* begin *

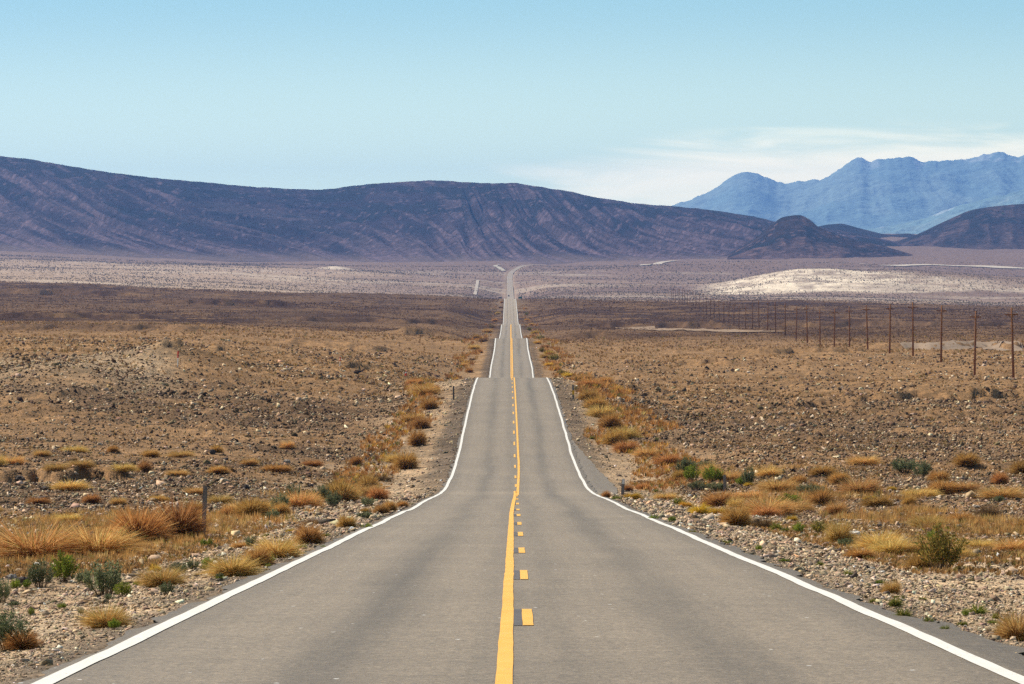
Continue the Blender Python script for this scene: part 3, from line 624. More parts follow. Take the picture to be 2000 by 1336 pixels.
def leafy(nst, nl, r, rad=0.45, hgt=0.75, leaf=0.05, cols=None, colw=None, upright=0.7):
    """sage-like shrub: upright twigs clothed in many small leaves"""
    th = r.uniform(0, 6.283, nst); q = r.uniform(0, 1, nst)**0.55
    top = np.stack([np.cos(th)*q*rad, np.sin(th)*q*rad, hgt*np.sqrt(np.clip(1-(q*0.82)**2, 0, 1))*r.uniform(0.72, 1.12, nst)], -1)
    bot = np.stack([top[:, 0]*(1-upright), top[:, 1]*(1-upright), 0*th], -1)
    k = r.integers(0, nst, nl); t = r.uniform(0.22, 1.0, nl)**0.75
    bow = np.sin(t*math.pi)*0.06
    P = bot[k]+(top[k]-bot[k])*t[:, None]; P[:, :2] *= (1+bow)[:, None]
    P += r.normal(0, 0.028, (nl, 3))*np.array([1, 1, 0.8])
    d = r.normal(0, 1, (nl, 3))+np.array([0, 0, 1.1])+P*np.array([1.6, 1.6, 0]); d /= np.linalg.norm(d, axis=1)[:, None]
    s = np.cross(d, r.normal(0, 1, (nl, 3))); s /= np.linalg.norm(s, axis=1)[:, None]
    L_ = leaf*r.uniform(0.6, 1.5, nl)[:, None]
    V = np.stack([P, P+d*L_*0.5+s*L_*0.22, P+d*L_, P+d*L_*0.5-s*L_*0.22], 1)
    V[:, :, 2] = np.maximum(V[:, :, 2], 0.0)
    Fc = (np.array([[0, 1, 2, 3]])[None]+(np.arange(nl)*4)[:, None, None]).reshape(-1, 4)
    stc = r.lognormal(0, 0.22, nst)
    p = np.array(cols)[r.choice(len(cols), nl, p=colw)]*r.lognormal(0, 0.18, (nl, 1))*stc[k][:, None]
    leafm = (V.reshape(-1, 3), Fc, np.clip(np.repeat(p, 4, 0), 0.008, 0.8))
    # twigs
    w = 0.007
    sd = np.stack([-np.sin(th), np.cos(th), 0*th], -1)*w
    sd2 = np.stack([np.cos(th), np.sin(th), 0*th], -1)*w
    tv = np.stack([bot-sd, bot+sd, top+sd*0.3, top-sd*0.3, bot-sd2, bot+sd2, top+sd2*0.3, top-sd2*0.3], 1)
    tf = (np.array([[0, 1, 2, 3], [4, 5, 6, 7]])[None]+(np.arange(nst)*8)[:, None, None]).reshape(-1, 4)
    tc = np.broadcast_to(np.array((.16, .11, .07)), (nst*8, 3))
    return leafm, (tv.reshape(-1, 3), tf, tc)
KIND = dict(
    rusty=dict(name="dry_bush", cat="bush", mk=lambda r: blades(3600, r, 0.12, 0.52, 0.82, 0.009, [(.48, .25, .075), (.56, .33, .12), (.30, .14, .045), (.64, .42, .17)], [.4, .3, .2, .1], 0.25)),
    gold=dict(name="dry_grass_clump", cat="dry grass", mk=lambda r: blades(3000, r, 0.34, 0.50, 0.85, 0.0075, [(.64, .40, .14), (.72, .49, .20), (.48, .25, .08), (.38, .33, .09)], [.4, .3, .2, .1], 0.3, lo=0.15)),
    yellow=dict(name="yellow_bush", cat="bush", mk=lambda r: blades(1700, r, 0.2, 0.52, 0.75, 0.012, [(.62, .37, .045), (.50, .27, .04), (.40, .34, .07), (.70, .48, .10)], [.4, .3, .15, .15], 0.25)),
    brown=dict(name="dead_bush", cat="bush", mk=lambda r: blades(900, r, 0.2, 0.55, 0.7, 0.009, [(.17, .10, .055), (.26, .15, .08), (.11, .07, .04)], [.4, .3, .3], 0.2)),
    tuft=dict(name="green_tuft", cat="grass tuft", mk=lambda r: blades(420, r, 0.16, 0.5, 0.8, 0.026, [(.17, .20, .035), (.24, .24, .05), (.10, .14, .03), (.42, .32, .10)], [.4, .25, .2, .15], 0.3)),
)
SAGE = dict(
    sage=dict(name="sagebrush", cat="shrub", cols=[(0.147, 0.175, 0.091), (0.224, 0.245, 0.147), (0.098, 0.126, 0.056), (0.28, 0.266, 0.126)], w=[.4, .25, .25, .1]),
    bright=dict(name="green_shrub", cat="shrub", cols=[(0.196, 0.266, 0.035), (0.266, 0.308, 0.049), (0.119, 0.175, 0.028), (0.392, 0.35, 0.07)], w=[.4, .25, .25, .1]),
    olive=dict(name="tall_sagebrush", cat="shrub", cols=[(0.238, 0.217, 0.049), (0.336, 0.266, 0.063), (0.14, 0.147, 0.042), (0.42, 0.266, 0.07)], w=[.4, .25, .2, .15]),
)
PROTO = {}
for k, d in KIND.items():
    PROTO[k] = []
    for i in range(4 if k in ('rusty', 'gold') else 3):
        r = np.random.default_rng(sum(map(ord, k))*10+i)
        PROTO[k].append((mk_mesh(d['name'], *d['mk'](r)), None))
        PROTO[k][-1][0].materials.append(MAT['dry'] if k != 'tuft' else MAT['leaf'])
for k, d in SAGE.items():
    PROTO[k] = []
    for i in range(3):
        r = np.random.default_rng(sum(map(ord, k))*10+i)
        lf, tw = leafy(46, 2600, r, 0.45, 0.85, 0.055, d['cols'], d['w'], 0.62 if k != 'olive' else 0.75)
        a = mk_mesh("foliage", *lf); a.materials.append(MAT['leaf']); b = mk_mesh("stems", *tw); b.materials.append(MAT['dry']); PROTO[k].append((a, b))
LOOK = dict(rusty="rusty orange dry bush", gold="feathery golden dry grass clump", yellow="bright yellow low bush", brown="dull brown dead bush", tuft="small green grass tuft",
            sage="grey-green sagebrush", bright="bright green rounded shrub", olive="olive and rust sagebrush")
count = {}
prng = np.random.default_rng(77)
def plant(kind, px, py, w, h, label, group=None, zmin=21):
    x, z, gz = place(px, py, zmin); sc = z/F
    v = PROTO[kind][int(prng.integers(len(PROTO[kind])))]; nm = (KIND.get(kind) or SAGE[kind])['name']; cat = (KIND.get(kind) or SAGE[kind])['cat']
    W_, H_ = w*sc*1.2, h*sc*1.32
    rz = float(prng.uniform(0, 6.28))
    if v[1] is None:
        o = link(nm, v[0]); o.location = (x, z+W_*0.25, gz-0.01*H_)
    else:
        o = bpy.data.objects.new(nm, None); COL.objects.link(o); o.location = (x, z+W_*0.25, gz-0.01*H_); o.empty_display_size = 0.2
        link("foliage", v[0], parent=o); link("stems", v[1], parent=o)
    o.location.z = float(ground_z(o.location.x, o.location.y))-0.03*H_
    o.rotation_euler = (0, 0, rz); o.scale = (W_, W_, H_*1.05)
    tag(o, label, cat, group)
    return o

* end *

Leave the images out and output the remaining material exactly as it stands.

* _FINAL RESULT_:
Continue the Blender Python script for this scene: part 3, from line 624. More parts follow. Take the picture to be 2000 by 1336 pixels.
def leafy(nst, nl, r, rad=0.45, hgt=0.75, leaf=0.05, cols=None, colw=None, upright=0.7):
    """sage-like shrub: upright twigs clothed in many small leaves"""
    th = r.uniform(0, 6.283, nst); q = r.uniform(0, 1, nst)**0.55
    top = np.stack([np.cos(th)*q*rad, np.sin(th)*q*rad, hgt*np.sqrt(np.clip(1-(q*0.82)**2, 0, 1))*r.uniform(0.72, 1.12, nst)], -1)
    bot = np.stack([top[:, 0]*(1-upright), top[:, 1]*(1-upright), 0*th], -1)
    k = r.integers(0, nst, nl); t = r.uniform(0.22, 1.0, nl)**0.75
    bow = np.sin(t*math.pi)*0.06
    P = bot[k]+(top[k]-bot[k])*t[:, None]; P[:, :2] *= (1+bow)[:, None]
    P += r.normal(0, 0.028, (nl, 3))*np.array([1, 1, 0.8])
    d = r.normal(0, 1, (nl, 3))+np.array([0, 0, 1.1])+P*np.array([1.6, 1.6, 0]); d /= np.linalg.norm(d, axis=1)[:, None]
    s = np.cross(d, r.normal(0, 1, (nl, 3))); s /= np.linalg.norm(s, axis=1)[:, None]
    L_ = leaf*r.uniform(0.6, 1.5, nl)[:, None]
    V = np.stack([P, P+d*L_*0.5+s*L_*0.22, P+d*L_, P+d*L_*0.5-s*L_*0.22], 1)
    V[:, :, 2] = np.maximum(V[:, :, 2], 0.0)
    Fc = (np.array([[0, 1, 2, 3]])[None]+(np.arange(nl)*4)[:, None, None]).reshape(-1, 4)
    stc = r.lognormal(0, 0.22, nst)
    p = np.array(cols)[r.choice(len(cols), nl, p=colw)]*r.lognormal(0, 0.18, (nl, 1))*stc[k][:, None]
    leafm = (V.reshape(-1, 3), Fc, np.clip(np.repeat(p, 4, 0), 0.008, 0.8))
    # twigs
    w = 0.007
    sd = np.stack([-np.sin(th), np.cos(th), 0*th], -1)*w
    sd2 = np.stack([np.cos(th), np.sin(th), 0*th], -1)*w
    tv = np.stack([bot-sd, bot+sd, top+sd*0.3, top-sd*0.3, bot-sd2, bot+sd2, top+sd2*0.3, top-sd2*0.3], 1)
    tf = (np.array([[0, 1, 2, 3], [4, 5, 6, 7]])[None]+(np.arange(nst)*8)[:, None, None]).reshape(-1, 4)
    tc = np.broadcast_to(np.array((.16, .11, .07)), (nst*8, 3))
    return leafm, (tv.reshape(-1, 3), tf, tc)
KIND = dict(
    rusty=dict(name="dry_bush", cat="bush", mk=lambda r: blades(3600, r, 0.12, 0.52, 0.82, 0.009, [(.48, .25, .075), (.56, .33, .12), (.30, .14, .045), (.64, .42, .17)], [.4, .3, .2, .1], 0.25)),
    gold=dict(name="dry_grass_clump", cat="dry grass", mk=lambda r: blades(3000, r, 0.34, 0.50, 0.85, 0.0075, [(.64, .40, .14), (.72, .49, .20), (.48, .25, .08), (.38, .33, .09)], [.4, .3, .2, .1], 0.3, lo=0.15)),
    yellow=dict(name="yellow_bush", cat="bush", mk=lambda r: blades(1700, r, 0.2, 0.52, 0.75, 0.012, [(.62, .37, .045), (.50, .27, .04), (.40, .34, .07), (.70, .48, .10)], [.4, .3, .15, .15], 0.25)),
    brown=dict(name="dead_bush", cat="bush", mk=lambda r: blades(900, r, 0.2, 0.55, 0.7, 0.009, [(.17, .10, .055), (.26, .15, .08), (.11, .07, .04)], [.4, .3, .3], 0.2)),
    tuft=dict(name="green_tuft", cat="grass tuft", mk=lambda r: blades(420, r, 0.16, 0.5, 0.8, 0.026, [(.17, .20, .035), (.24, .24, .05), (.10, .14, .03), (.42, .32, .10)], [.4, .25, .2, .15], 0.3)),
)
SAGE = dict(
    sage=dict(name="sagebrush", cat="shrub", cols=[(0.147, 0.175, 0.091), (0.224, 0.245, 0.147), (0.098, 0.126, 0.056), (0.28, 0.266, 0.126)], w=[.4, .25, .25, .1]),
    bright=dict(name="green_shrub", cat="shrub", cols=[(0.196, 0.266, 0.035), (0.266, 0.308, 0.049), (0.119, 0.175, 0.028), (0.392, 0.35, 0.07)], w=[.4, .25, .25, .1]),
    olive=dict(name="tall_sagebrush", cat="shrub", cols=[(0.238, 0.217, 0.049), (0.336, 0.266, 0.063), (0.14, 0.147, 0.042), (0.42, 0.266, 0.07)], w=[.4, .25, .2, .15]),
)
PROTO = {}
for k, d in KIND.items():
    PROTO[k] = []
    for i in range(4 if k in ('rusty', 'gold') else 3):
        r = np.random.default_rng(sum(map(ord, k))*10+i)
        PROTO[k].append((mk_mesh(d['name'], *d['mk'](r)), None))
        PROTO[k][-1][0].materials.append(MAT['dry'] if k != 'tuft' else MAT['leaf'])
for k, d in SAGE.items():
    PROTO[k] = []
    for i in range(3):
        r = np.random.default_rng(sum(map(ord, k))*10+i)
        lf, tw = leafy(46, 2600, r, 0.45, 0.85, 0.055, d['cols'], d['w'], 0.62 if k != 'olive' else 0.75)
        a = mk_mesh("foliage", *lf); a.materials.append(MAT['leaf']); b = mk_mesh("stems", *tw); b.materials.append(MAT['dry']); PROTO[k].append((a, b))
LOOK = dict(rusty="rusty orange dry bush", gold="feathery golden dry grass clump", yellow="bright yellow low bush", brown="dull brown dead bush", tuft="small green grass tuft",
            sage="grey-green sagebrush", bright="bright green rounded shrub", olive="olive and rust sagebrush")
count = {}
prng = np.random.default_rng(77)
def plant(kind, px, py, w, h, label, group=None, zmin=21):
    x, z, gz = place(px, py, zmin); sc = z/F
    v = PROTO[kind][int(prng.integers(len(PROTO[kind])))]; nm = (KIND.get(kind) or SAGE[kind])['name']; cat = (KIND.get(kind) or SAGE[kind])['cat']
    W_, H_ = w*sc*1.2, h*sc*1.32
    rz = float(prng.uniform(0, 6.28))
    if v[1] is None:
        o = link(nm, v[0]); o.location = (x, z+W_*0.25, gz-0.01*H_)
    else:
        o = bpy.data.objects.new(nm, None); COL.objects.link(o); o.location = (x, z+W_*0.25, gz-0.01*H_); o.empty_display_size = 0.2
        link("foliage", v[0], parent=o); link("stems", v[1], parent=o)
    o.location.z = float(ground_z(o.location.x, o.location.y))-0.03*H_
    o.rotation_euler = (0, 0, rz); o.scale = (W_, W_, H_*1.05)
    tag(o, label, cat, group)
    return o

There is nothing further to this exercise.